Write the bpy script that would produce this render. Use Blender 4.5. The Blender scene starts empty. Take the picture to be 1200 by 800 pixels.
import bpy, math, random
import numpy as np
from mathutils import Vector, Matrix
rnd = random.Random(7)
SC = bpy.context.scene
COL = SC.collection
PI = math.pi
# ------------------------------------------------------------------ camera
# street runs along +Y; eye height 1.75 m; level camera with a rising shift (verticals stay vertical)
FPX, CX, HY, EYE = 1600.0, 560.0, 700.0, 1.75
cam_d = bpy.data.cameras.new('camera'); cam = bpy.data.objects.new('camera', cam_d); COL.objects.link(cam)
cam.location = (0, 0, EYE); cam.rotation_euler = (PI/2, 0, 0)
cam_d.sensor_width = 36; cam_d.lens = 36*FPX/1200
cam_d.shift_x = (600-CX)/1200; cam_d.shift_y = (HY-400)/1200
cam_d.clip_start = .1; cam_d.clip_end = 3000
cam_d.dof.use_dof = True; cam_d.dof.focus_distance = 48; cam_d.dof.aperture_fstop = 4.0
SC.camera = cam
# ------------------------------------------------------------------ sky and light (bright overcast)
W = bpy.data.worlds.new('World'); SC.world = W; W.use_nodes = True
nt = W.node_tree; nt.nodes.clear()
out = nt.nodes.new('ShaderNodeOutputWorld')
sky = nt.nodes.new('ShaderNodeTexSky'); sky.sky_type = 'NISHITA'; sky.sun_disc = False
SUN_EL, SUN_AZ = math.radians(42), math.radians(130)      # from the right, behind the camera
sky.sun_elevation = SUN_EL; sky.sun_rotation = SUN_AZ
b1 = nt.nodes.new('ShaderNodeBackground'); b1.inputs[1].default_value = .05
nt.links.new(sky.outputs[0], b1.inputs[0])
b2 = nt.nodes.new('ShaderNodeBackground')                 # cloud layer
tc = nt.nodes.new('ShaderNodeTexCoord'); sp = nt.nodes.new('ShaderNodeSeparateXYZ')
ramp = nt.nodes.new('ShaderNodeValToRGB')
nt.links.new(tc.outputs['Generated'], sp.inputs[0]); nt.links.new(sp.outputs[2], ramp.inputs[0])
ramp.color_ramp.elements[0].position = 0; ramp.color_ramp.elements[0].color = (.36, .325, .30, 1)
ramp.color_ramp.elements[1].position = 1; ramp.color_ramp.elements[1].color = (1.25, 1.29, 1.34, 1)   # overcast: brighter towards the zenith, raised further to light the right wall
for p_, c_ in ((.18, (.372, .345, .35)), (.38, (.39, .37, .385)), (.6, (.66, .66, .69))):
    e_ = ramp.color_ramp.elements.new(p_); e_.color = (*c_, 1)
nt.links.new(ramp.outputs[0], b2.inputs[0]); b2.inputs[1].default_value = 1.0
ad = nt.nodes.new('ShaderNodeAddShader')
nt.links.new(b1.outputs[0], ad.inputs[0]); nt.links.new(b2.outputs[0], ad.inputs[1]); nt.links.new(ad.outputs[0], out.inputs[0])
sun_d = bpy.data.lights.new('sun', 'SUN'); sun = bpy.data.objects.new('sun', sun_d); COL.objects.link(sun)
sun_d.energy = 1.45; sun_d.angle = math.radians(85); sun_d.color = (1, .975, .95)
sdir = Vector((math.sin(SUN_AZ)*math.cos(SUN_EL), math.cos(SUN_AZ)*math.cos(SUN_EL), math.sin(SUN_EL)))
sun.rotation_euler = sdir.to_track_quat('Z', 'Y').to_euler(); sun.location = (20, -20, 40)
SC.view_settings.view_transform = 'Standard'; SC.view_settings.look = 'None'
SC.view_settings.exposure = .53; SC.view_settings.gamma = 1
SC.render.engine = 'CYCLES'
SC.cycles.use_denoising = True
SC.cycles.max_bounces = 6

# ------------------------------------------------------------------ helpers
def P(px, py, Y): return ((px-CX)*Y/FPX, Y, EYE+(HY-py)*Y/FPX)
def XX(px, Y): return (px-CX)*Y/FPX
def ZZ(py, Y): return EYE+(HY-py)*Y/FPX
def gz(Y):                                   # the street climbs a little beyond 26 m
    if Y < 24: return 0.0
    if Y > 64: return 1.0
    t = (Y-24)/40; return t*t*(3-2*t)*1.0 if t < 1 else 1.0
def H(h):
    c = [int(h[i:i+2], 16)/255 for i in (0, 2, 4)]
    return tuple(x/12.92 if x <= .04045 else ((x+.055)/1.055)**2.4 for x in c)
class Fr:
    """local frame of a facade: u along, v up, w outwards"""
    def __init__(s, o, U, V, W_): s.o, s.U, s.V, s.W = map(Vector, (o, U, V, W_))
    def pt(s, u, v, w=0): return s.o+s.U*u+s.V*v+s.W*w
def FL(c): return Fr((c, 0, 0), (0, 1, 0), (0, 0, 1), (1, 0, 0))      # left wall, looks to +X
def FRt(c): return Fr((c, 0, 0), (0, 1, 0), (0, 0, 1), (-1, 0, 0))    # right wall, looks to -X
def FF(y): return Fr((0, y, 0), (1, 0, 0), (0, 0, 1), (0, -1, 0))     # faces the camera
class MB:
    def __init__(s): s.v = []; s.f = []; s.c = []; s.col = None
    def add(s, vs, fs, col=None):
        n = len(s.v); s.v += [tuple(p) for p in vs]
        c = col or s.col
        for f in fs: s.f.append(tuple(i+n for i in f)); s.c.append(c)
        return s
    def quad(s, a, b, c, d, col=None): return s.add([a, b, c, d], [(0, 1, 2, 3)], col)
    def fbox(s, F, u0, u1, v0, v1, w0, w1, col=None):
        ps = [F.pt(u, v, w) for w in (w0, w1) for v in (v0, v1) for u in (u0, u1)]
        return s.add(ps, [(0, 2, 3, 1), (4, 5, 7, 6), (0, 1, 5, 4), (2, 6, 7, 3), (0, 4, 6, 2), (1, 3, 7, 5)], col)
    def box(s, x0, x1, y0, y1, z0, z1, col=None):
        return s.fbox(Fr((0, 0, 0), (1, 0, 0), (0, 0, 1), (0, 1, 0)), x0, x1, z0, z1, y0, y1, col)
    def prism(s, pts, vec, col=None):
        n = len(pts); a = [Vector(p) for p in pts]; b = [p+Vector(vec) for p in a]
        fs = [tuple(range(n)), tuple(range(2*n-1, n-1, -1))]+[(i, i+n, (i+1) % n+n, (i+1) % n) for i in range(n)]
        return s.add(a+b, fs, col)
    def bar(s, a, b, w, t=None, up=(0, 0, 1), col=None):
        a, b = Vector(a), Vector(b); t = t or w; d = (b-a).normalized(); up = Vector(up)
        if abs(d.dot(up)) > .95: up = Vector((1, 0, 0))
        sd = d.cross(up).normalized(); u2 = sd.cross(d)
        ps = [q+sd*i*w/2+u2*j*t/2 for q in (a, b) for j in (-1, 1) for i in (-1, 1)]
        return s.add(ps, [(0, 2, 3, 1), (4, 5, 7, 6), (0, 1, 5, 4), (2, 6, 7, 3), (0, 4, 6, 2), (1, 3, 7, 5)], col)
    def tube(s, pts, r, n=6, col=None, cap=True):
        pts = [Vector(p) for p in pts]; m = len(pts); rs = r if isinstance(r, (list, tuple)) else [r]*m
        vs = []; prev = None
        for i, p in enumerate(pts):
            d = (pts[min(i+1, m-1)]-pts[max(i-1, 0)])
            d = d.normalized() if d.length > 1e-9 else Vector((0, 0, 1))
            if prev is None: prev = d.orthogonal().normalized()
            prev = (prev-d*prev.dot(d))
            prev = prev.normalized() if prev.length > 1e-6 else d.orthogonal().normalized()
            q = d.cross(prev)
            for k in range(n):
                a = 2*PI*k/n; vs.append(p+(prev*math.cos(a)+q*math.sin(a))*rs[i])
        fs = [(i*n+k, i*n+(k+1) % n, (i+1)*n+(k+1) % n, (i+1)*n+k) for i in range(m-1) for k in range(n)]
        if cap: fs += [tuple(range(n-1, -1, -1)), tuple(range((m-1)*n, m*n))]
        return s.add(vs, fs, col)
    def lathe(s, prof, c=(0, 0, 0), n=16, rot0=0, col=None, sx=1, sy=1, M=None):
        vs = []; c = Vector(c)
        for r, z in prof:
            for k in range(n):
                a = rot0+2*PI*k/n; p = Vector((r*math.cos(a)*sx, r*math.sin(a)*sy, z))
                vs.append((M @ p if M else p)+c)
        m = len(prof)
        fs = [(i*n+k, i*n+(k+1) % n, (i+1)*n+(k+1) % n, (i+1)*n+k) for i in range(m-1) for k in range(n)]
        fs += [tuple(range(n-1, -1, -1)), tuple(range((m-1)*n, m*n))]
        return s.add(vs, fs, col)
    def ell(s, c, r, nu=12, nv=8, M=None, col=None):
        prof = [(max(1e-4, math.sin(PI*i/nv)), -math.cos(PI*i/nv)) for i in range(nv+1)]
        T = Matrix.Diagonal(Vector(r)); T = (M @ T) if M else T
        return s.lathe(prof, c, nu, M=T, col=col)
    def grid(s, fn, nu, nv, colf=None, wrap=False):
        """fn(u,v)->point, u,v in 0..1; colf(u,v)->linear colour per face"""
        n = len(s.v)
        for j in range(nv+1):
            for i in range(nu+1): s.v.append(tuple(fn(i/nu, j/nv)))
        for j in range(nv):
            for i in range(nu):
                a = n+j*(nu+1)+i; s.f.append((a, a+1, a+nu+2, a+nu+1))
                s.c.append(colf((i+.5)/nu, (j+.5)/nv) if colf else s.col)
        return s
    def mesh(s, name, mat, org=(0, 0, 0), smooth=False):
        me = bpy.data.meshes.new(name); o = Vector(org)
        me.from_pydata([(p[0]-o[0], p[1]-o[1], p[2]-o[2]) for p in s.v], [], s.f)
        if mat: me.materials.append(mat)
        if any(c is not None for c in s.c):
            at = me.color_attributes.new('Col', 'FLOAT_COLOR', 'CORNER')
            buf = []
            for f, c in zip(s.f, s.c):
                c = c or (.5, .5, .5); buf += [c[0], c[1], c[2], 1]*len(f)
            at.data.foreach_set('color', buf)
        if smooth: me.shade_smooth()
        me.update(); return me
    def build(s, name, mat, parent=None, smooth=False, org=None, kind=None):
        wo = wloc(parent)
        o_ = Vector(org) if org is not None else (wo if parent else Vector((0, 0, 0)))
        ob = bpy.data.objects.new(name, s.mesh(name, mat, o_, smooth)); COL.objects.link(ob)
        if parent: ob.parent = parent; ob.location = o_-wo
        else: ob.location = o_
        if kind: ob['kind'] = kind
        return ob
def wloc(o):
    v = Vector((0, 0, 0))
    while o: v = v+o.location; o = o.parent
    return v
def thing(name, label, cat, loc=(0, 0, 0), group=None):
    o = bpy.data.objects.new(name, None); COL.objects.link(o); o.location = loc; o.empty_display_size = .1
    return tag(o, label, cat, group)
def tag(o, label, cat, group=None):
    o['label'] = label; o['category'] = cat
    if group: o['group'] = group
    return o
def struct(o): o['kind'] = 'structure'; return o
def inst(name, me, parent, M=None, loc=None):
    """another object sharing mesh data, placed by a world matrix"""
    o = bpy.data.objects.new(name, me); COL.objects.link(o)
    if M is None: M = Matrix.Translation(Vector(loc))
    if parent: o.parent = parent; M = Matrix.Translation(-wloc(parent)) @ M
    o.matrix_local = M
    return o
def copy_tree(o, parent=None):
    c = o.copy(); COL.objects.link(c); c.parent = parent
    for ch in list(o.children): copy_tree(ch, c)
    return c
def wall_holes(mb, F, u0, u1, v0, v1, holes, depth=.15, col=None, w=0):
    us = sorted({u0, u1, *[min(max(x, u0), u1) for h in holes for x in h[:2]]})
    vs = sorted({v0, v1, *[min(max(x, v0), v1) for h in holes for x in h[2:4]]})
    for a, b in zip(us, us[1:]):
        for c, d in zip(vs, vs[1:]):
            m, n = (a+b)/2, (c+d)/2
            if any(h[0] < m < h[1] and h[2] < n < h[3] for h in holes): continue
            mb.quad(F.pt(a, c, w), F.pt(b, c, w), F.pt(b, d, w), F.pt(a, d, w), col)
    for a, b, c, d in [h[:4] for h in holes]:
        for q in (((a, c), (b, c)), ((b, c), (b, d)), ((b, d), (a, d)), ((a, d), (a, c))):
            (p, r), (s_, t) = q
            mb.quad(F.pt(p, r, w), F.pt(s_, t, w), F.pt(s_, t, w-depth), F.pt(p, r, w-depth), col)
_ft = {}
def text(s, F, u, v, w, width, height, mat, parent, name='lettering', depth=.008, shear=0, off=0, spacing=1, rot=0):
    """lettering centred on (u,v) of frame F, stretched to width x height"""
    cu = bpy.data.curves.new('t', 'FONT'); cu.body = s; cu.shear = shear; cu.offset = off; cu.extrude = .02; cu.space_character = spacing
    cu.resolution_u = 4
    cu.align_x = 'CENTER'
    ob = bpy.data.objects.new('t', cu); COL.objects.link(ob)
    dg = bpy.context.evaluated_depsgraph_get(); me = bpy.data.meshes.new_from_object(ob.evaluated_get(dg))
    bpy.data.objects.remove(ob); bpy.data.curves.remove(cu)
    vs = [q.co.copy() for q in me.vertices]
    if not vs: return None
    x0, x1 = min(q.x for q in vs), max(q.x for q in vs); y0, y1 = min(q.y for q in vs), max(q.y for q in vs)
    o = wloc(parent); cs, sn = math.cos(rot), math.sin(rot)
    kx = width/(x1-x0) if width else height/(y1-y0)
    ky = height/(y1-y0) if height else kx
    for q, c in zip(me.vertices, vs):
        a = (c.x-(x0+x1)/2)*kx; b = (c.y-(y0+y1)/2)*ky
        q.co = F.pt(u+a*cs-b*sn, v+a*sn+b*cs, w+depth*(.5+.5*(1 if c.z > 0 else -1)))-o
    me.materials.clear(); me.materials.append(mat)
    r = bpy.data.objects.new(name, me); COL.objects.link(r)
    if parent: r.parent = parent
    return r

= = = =

Copy each line from the data above that includes "scene".

Write the bpy script that would produce this render. Use Blender 4.5. The Blender scene starts empty. Take the picture to be 1200 by 800 pixels.
SC = bpy.context.scene